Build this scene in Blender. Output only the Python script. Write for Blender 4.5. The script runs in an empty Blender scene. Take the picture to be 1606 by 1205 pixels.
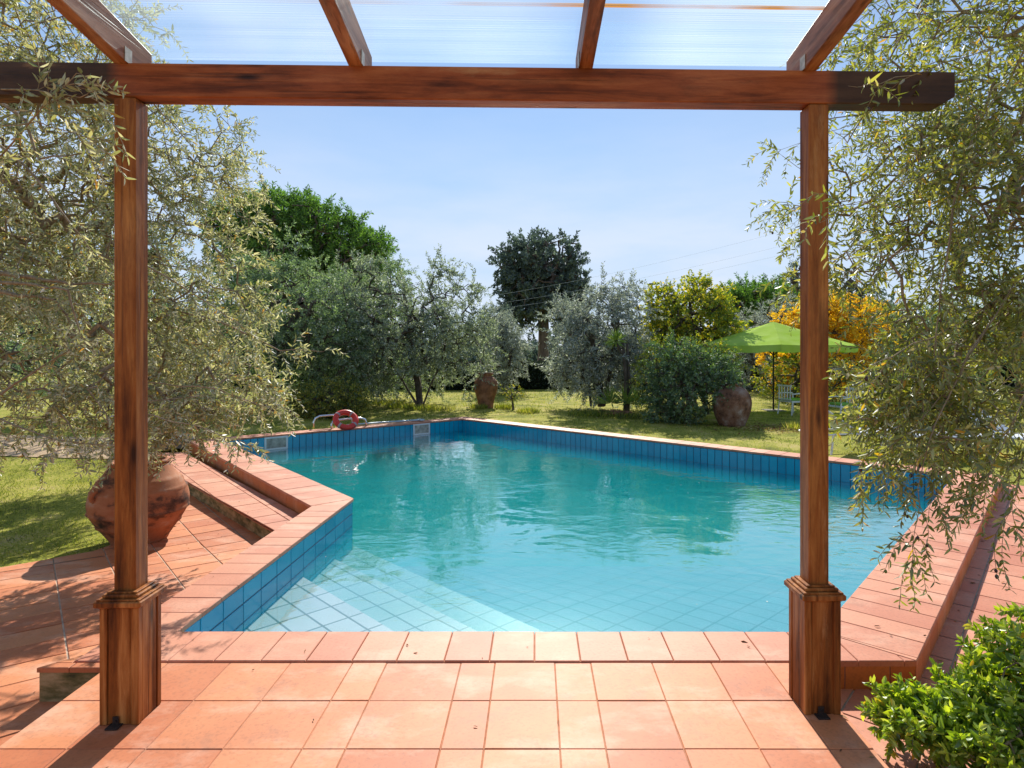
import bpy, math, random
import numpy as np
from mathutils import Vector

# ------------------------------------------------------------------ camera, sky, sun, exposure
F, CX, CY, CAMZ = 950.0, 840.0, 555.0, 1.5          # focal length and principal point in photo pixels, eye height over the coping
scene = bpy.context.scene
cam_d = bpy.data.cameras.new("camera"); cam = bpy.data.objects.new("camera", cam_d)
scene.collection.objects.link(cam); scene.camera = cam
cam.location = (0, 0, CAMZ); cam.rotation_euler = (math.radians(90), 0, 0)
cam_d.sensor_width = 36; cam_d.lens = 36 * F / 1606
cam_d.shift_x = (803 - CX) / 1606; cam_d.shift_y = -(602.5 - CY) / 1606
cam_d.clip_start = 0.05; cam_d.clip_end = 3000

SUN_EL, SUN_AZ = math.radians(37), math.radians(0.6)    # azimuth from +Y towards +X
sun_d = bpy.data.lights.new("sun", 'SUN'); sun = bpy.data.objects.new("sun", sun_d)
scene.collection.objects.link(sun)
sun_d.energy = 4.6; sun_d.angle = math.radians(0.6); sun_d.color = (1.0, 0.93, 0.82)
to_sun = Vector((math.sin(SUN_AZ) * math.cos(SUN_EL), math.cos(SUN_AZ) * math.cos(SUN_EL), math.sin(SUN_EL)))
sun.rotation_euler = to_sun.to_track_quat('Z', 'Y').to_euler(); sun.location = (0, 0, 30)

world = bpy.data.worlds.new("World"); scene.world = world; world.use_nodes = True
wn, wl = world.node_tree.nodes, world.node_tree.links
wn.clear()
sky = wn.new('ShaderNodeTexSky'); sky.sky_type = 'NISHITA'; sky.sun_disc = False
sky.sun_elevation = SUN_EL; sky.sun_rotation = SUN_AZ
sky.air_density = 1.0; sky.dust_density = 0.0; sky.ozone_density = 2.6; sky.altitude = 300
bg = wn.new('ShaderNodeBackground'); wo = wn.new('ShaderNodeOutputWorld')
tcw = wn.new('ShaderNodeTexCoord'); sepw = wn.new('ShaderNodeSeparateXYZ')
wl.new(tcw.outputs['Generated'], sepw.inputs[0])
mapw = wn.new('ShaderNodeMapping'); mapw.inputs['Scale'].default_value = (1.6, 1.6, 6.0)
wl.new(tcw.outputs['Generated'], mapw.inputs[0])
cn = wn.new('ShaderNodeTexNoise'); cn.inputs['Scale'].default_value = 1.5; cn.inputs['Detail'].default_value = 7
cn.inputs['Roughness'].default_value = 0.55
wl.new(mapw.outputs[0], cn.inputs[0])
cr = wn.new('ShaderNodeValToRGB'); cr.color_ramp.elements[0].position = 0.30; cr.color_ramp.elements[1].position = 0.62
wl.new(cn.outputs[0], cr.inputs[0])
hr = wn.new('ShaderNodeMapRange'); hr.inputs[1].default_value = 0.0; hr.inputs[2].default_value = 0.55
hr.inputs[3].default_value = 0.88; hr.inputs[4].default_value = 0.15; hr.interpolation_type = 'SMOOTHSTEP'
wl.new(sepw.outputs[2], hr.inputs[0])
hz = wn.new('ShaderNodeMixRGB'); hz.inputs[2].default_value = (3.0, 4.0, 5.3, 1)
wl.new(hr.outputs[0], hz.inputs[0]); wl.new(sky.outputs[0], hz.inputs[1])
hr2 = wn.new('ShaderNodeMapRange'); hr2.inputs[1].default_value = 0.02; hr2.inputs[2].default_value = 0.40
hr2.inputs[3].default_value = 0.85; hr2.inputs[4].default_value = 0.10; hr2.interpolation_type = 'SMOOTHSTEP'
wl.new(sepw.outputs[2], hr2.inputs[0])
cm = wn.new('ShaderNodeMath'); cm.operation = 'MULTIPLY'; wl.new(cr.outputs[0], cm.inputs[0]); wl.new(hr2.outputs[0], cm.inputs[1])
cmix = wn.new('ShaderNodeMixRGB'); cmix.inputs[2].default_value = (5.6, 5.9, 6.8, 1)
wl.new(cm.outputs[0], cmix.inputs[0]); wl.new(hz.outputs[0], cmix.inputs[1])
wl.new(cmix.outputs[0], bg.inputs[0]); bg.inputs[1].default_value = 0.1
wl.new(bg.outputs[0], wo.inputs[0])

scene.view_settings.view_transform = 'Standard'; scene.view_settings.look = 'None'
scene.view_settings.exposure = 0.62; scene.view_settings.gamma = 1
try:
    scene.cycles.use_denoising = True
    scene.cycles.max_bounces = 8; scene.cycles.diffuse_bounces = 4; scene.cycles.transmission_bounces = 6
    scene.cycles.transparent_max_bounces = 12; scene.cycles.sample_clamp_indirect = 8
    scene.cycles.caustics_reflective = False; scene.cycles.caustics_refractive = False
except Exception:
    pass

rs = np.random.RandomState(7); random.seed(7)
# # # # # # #
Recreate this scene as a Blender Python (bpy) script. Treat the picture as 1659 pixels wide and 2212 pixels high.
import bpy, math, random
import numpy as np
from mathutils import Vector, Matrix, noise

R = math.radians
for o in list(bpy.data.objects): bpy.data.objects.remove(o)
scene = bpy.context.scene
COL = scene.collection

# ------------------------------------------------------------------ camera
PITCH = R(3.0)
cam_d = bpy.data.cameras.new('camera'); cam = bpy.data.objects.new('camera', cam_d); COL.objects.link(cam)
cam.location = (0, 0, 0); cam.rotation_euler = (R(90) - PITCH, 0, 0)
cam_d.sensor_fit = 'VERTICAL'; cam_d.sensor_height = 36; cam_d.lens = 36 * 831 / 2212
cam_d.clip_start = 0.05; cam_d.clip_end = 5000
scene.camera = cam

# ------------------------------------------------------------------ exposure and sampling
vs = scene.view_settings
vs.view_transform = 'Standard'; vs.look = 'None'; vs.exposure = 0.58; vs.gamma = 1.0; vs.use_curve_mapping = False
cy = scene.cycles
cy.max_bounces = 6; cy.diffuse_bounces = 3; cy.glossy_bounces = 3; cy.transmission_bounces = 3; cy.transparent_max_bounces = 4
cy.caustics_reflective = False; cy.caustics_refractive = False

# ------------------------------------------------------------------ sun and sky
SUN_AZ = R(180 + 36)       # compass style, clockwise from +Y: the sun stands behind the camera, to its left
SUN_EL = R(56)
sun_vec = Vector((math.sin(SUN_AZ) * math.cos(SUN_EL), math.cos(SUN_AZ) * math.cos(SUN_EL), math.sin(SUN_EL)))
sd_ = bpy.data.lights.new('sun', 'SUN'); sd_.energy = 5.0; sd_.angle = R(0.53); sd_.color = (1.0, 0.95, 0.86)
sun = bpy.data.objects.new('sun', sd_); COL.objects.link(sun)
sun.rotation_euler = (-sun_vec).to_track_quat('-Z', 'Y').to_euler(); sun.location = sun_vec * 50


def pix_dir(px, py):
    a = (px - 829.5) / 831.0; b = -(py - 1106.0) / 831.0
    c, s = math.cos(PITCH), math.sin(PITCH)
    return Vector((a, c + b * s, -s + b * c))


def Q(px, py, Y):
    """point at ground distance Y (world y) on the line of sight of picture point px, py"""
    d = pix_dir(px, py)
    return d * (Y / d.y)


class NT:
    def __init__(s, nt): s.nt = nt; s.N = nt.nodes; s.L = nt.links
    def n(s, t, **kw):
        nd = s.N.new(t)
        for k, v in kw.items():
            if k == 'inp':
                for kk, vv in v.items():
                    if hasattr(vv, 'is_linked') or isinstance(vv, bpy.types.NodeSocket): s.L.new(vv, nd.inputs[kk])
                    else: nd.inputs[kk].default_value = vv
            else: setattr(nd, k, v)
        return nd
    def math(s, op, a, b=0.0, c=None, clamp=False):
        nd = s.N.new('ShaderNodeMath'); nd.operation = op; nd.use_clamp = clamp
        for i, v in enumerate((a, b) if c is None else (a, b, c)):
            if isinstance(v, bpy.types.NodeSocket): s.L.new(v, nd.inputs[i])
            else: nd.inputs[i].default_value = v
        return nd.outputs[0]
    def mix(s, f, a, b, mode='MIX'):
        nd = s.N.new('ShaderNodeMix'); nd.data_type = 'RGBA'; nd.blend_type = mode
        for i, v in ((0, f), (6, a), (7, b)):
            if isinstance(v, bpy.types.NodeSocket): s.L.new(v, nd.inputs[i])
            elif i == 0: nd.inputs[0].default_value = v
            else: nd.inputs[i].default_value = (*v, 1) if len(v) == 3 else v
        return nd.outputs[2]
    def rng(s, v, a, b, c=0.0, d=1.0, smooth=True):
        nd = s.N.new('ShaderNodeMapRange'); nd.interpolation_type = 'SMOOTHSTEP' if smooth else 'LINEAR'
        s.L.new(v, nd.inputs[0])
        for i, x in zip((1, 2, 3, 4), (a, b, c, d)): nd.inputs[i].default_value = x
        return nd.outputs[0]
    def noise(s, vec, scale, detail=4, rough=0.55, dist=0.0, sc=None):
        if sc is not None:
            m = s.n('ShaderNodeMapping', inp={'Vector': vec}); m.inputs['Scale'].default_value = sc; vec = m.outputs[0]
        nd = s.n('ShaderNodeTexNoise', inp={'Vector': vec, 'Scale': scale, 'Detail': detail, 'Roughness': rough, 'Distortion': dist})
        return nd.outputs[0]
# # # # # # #
**Problem description:** Retype, in the same exact form, the lines of the material above from the line holding "Recreate this scene" through the line holding "COL = scene.collection".

**Completed task:**
Recreate this scene as a Blender Python (bpy) script. Treat the picture as 1659 pixels wide and 2212 pixels high.
import bpy, math, random
import numpy as np
from mathutils import Vector, Matrix, noise

R = math.radians
for o in list(bpy.data.objects): bpy.data.objects.remove(o)
scene = bpy.context.scene
COL = scene.collection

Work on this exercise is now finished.